Liberty, which is more under the radar, has also done a fantastic job in Florida, where it now operates 23 dispensaries. It expects to open another six over the next year. The company, which reports in Canadian dollars, generated C$16 million revenue in its fiscal Q3 ending 11/30, which was up 52% from its Q2 and 408% from a year ago. It reported an adjusted operating profit of C$2.4 million. The company has US$6 million in convertible debt maturing soon but plenty of cash after selling some non-core assets late last year. The company’s operations generated cash during the first three quarters. The current market cap is $142 million, or about 14% of Trulieve’s. Liberty doesn’t provide a forecast and has no analyst coverage, but I expect revenue in the fiscal year ending 2/28/21 could exceed US$78 million, which puts it at less than 2X forward sales, if so. Like Trulieve, Liberty is on my Focus List at 420 Investor as well.

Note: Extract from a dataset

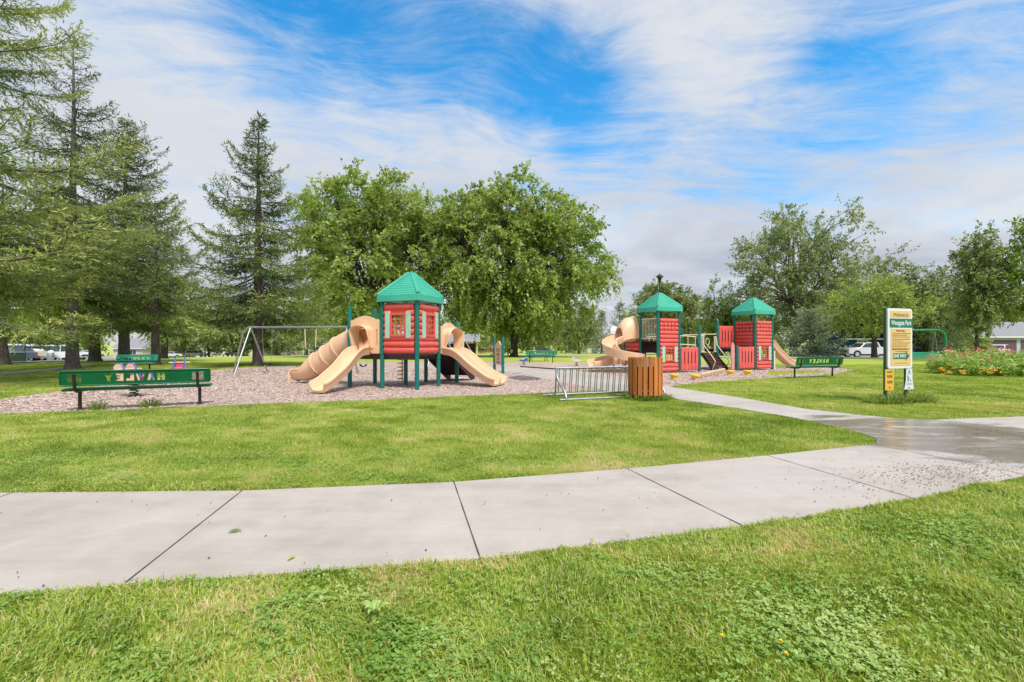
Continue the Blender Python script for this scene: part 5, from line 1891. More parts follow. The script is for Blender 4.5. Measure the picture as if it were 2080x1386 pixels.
def lamp_post():
    c = at(1340, 42)
    z = float(zt(*c))
    t = thing('street_lamp', 'dark lantern lamp post rising above the left play tower roof', 'street lamp', (c[0], c[1], z))
    MB().lathe([(.16, -.1), (.15, .5), (.085, .7), (.065, 4), (.05, 7.0), (.09, 7.05), (.09, 7.15)], n=12).build('pole', M['dark'], t)
    h = MB().lathe([(.08, 7.15), (.22, 7.52), (.24, 7.55), (.36, 7.60), (.34, 7.64), (.11, 7.80), (.04, 7.83), (.03, 7.92), (.01, 7.95)], n=16)
    h.build('lantern', M['dark'], t)


lamp_post()


def garden_swing():
    a, e = at(1812, 36.5), G(1921, 734)
    d = Vector((e[0] - a[0], e[1] - a[1], 0)); L = d.length
    t = thing('bench_swing', 'green arched frame with a hanging bench swing behind the sign', 'swing', (a[0], a[1], float(zt(*a))), math.atan2(d.y, d.x))
    zz = float(zt(*e)) - float(zt(*a))
    pts = [(0, 0, -.1), (0, 0, 1.75), (.08, 0, 2.12), (.32, 0, 2.38), (.65, 0, 2.46), (L - .65, 0, 2.50), (L - .32, 0, 2.42), (L - .08, 0, 2.16), (L, 0, 1.8), (L, 0, -.1 + zz)]
    MB().tube(pts, .075, 10).build('frame', M['swinggreen'], t)
    for x in (.85, L - .85):
        b = MB()
        for y in (-.22, .25):
            b.tube([(x, 0, 2.42), (x, y, .62)], .012, 6)
        b.tube([(x, -.22, 1.0), (x, .25, 1.0)], .012, 6)
        b.build('chain', M['chain'], t)
    x0, x1 = .55, L - .75
    MB().box(((x0 + x1) / 2, .0, .48), (x1 - x0, .5, .05)).build('seat', M['bench2'], t, bevel=.01)
    b = MB().box(((x0 + x1) / 2, -.27, .50), (x1 - x0, .04, .46))
    for z in (.34, .62):
        b.box(((x0 + x1) / 2, -.295, z), (x1 - x0 + .02, .02, .035))
    b.build('backrest', M['bench2'], t, bevel=.01)


garden_swing()


def mail_box():
    c = at(1927, 35)
    t = thing('mailbox', 'red domed box with a white rim on a grey post beside the green swing', 'mailbox', (c[0], c[1], float(zt(*c))), R(-30))
    MB().cyl((0, 0, -.1), .10, .85, 10).build('post', M['galv'], t)
    MB().box((0, 0, .80), (.46, .40, .12)).build('tray', M['white'], t, bevel=.015)
    prof = [(.21 * math.cos(math.pi * k / 12), .86 + .30 * math.sin(math.pi * k / 12)) for k in range(13)]
    vs, fs = curve_mesh([prof], .36)
    MB().add(vs, fs).build('hood', flat('mail_red', (.30, .012, .03), .4), t)


mail_box()


def edging():
    p = GP((1057, 746.5), (1078, 748), (1105, 750), (1126, 751.5), (1134, 750.5))
    b = MB().tube([(x, y, .035) for x, y in p], .045, 6)
    tag(b.build('edging_strip', M['dark'], None), 'dark rubber edging strip along the path behind the bike rack', 'edging')
    q = GP((1031, 769), (1043, 765.5), (1062, 763.5), (1080, 767), (1101, 769.5), (1092, 772.5), (1062, 773.5))
    tag(MB().prism(q, .01, .022).build('dark_patch', flat('dark_grey_patch', (.13, .115, .12), .9), None, smooth=0), 'flat dark grey patch on the ground past the double slide', 'mat')  # thin flat sheet, dark grey, with an irregular outline


edging()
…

Planet 13 operates a superstore that is one-of-a-kind just off the Strip in Las Vegas. It does about 9% of the total cannabis retail revenue in the entire state from that single store. It is currently building out additional space there that will serve as a consumption lounge (with an outdoor pool facing the Strip) and a museum, and the store now has a restaurant. Additionally, the company is developing a dispensary in Santa Ana, California. In Q3 ending 9/30, it generated revenue of $16.7 million. Based on information it has provided publicly through press releases, I estimate that its Q4 revenue dropped almost 5% to $15.94 million. According to Sentieo, 2 analysts covering the company project sales to be $17.4 million. Additionally, gross margin likely declined from 59% in Q3 to 57% in Q4. In other words, the near-term financials may disappoint. Analysts project 2020 revenue will be $93 million, which leaves the stock, with a fully-diluted market cap of $332 million, trading about 3.6X forward sales. While I don’t include Planet 13 on my Focus List at 420 Investor, I did share a negative perspective with subscribers recently based on my expectations for a weak Q4 that will be reported before the end of April as well as my concerns about some in-the-money warrants that are expiring in June.

All three of these companies have succeeded in building focused cannabis operations that are generating substantial revenue and even profits. Not spreading themselves too thin has enabled their strong performance, in my view. The two Florida operators could benefit from potential legalization in the state through the legislative process. Additionally, Trulieve has access to capital and is likely to expand methodically into other states. I am aware of a rumor that the company is looking to go big in Colorado through an acquisition. I see the potential for Liberty to merge with a larger private operator looking to go public and expand into Florida with a leading operator in the state, though these deals are hard to predict. Finally, I am cautious on Planet 13 in the near-term for the reasons I mentioned, but the company has proven that it knows how to capture tourists as customers profitably, and its longer-term success will be tied to its ability to expand into other markets.

Disclaimer: I do not own any stocks mentioned in this article, though I may include them in one or more model portfolios at 420 Investor.